“Could it happen again?” is the haunting question one must confront when studying the detainment and imprisonment of US citizens of Japanese ancestry in the United States during World War II. According to Dr. Brian Roberts (Department of English) introducing the documentary film And Then They Came for Us (2017), 110,000 citizens and residents of the United States were imprisoned in the 1940s without trial or due process simply for being ethnically Japanese. These people, two thirds of whom were born and raised in America, were legally detained according to the government at the time. Seventy eight years ago this week, President Franklin Delano Roosevelt issued Executive Order 9066 which established the “assembly” camps and filled them.
One such camp, the Topaz Internment Camp, was located only about an hour and half from Provo just outside of Delta, Utah. Some have pointed out the parallel between these camps and those used by the Nazis, and while Roberts said that in many ways they are not analogous, the American interment camps nevertheless “bore a milder resemblance to the Nazi camps to the degree that these camps were set up by a government which overtly favored white people. And that was unabashedly using racial and ethnic background as a logic for rounding up scapegoats.”
Many of the prisoners at Topaz, Roberts pointed out, found a deeper connection with the geological formations of the area than they did with their fellow US citizens who sought to profit from their detainment. The stark geology surrounding their new home came to play a major role in many of their lives. The arts and literature journal established by the prisoners printed an article expressing amazement at the fact that Topaz Camp was located on the ancient bed of Lake Bonneville. Many of the prisoners became interested in the shells and fossils that could be found in the soil around the camp. Shells of ten-thousand-year-old snails were used to create jewelry and ornaments; some of the prisoners saved these artworks and even decades later pronounced them to be some of their most precious possessions. Trilobite fossils, half a billion years old from the bed of the even more ancient Cambrian ocean, could also be found in certain places nearby and were used by some prisoners to make personal effects such as ink stones. One prisoner carved the words, “four hundred and eighty million years” into the hollow of his ink stone from which he would ink his brush for artistic calligraphy.
The artistic creations and geologic interests of these prisoners have been praised as evidence of these people’s resilience. Roberts agreed that they were indeed resilient and should be praised, but warned that such a focus acknowledges the tacit approval by citizens of the United States exercising their racial prejudice by imprisoning their neighbors and fellow citizens. The prisoners, Roberts suggested, found more kinship, courage, and loyalty in the fossilized remnants of ancient aquatic invertebrates than they did in the people who shared their language, nationality, and culture.

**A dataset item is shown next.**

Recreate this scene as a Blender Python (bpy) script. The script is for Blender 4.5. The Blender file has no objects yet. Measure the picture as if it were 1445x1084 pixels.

Since the end of the Japanese-American internment in the late 1940s, all three branches of the government have issued formal apologies for these actions and thoroughly condemned such unlawful behavior. While it was pronounced legal at the time, these camps have been recognized for how heinously they trampled the rights of citizens and human beings.
“Could it happen again?” During Donald Trump’s campaign for president, he advocated for a “total and complete shutdown of Muslims entering the United States,” and defended these remarks by saying, “Look at what FDR did many years ago and he’s one of the most respected presidents.” In his own words, an elected president of the United States has looked to a completely and utterly condemned, illegal practice as a blueprint for acting out his own religious discrimination. The answer to the question of “Could it happen again?” seems to be “Yes, but not if we stop it.” Roberts finished with this plea, “May we today and in the future find the courage to be better patriots than the invertebrate snails that comforted the prisoners at Topaz. To be more loyal to the rule of law than the trilobites that scuttled half-blind at the bottom of the Cambrian Ocean. May we be ethical enough that those who experience the brunt of prejudice today will not find their best companions in the mirthless laugh of geology, but in ethical solidarity with their fellow citizens and their fellow humans.”